Big Game
starring Samuel L. Jackson, Onni Tommila, Ray Stevenson, Victor Garber, Mehmet Kurtulus, Ted Levine and Jim Broadbent
screenplay by
written and directed by Jalmari Helander
Rating: ♦◊◊◊◊
This is a Finnish film about a 13-year-old boy, Oskari (Onni Tommila), sent into the woods by his father to hunt and come back with - anything. It’s his right of passage into manhood with a hunting knife and a heavy-duty bow and arrows. Oskari’s father and other adult hunters from his town are waiting at their base camp for his return the next day. They are a scruffy, tough group of Finnish woodsmen.
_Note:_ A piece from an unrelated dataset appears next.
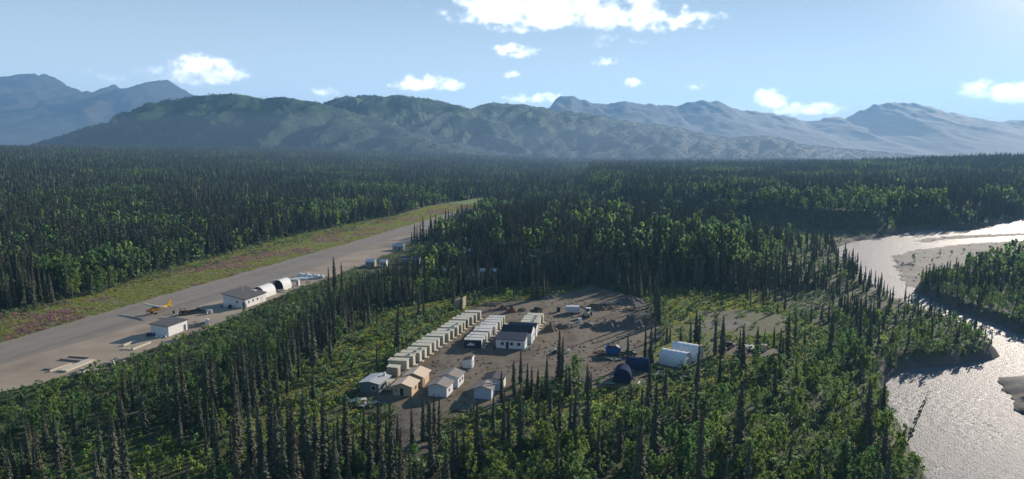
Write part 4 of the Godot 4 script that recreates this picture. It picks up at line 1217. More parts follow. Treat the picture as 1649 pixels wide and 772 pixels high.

While Oskari is out there the U.S. President, William Moore (Samuel Jackson), flies overhead on his way to a conference in Helsinki. But his plane is blown out of the sky. The President escapes in an escape capsule - is that real? - and the boy finds him. The President is alone with Oskari for a night and a day while Navy Seal rescuers are dispatched to the crash site. Oskari fails to bag any wildlife, but he returns to his father with the President of the United States, so that’s okay.
There’s more going on than that. The President was targeted by an Arab psychopath, Hazar. He’s not a terrorist, he’s a hunter who wants to kill the biggest game in the world, to hunt a human being but not just any human being - the most powerful human being in the world. It turns out that Hazar is backed by a secret traitorous plot by President Moore’s Vice President (Victor Garber) to eliminate him so that he can ascend the Presidency himself. The VP is aided by retired CIA operative Herbert (Jim Broadbent) in an unlikely collaboration.
Despite plenty of exciting explosions and gunfire, I thought the whole thing was pretty dumb. I like Jim Broadbent, but I didn’t like him in this.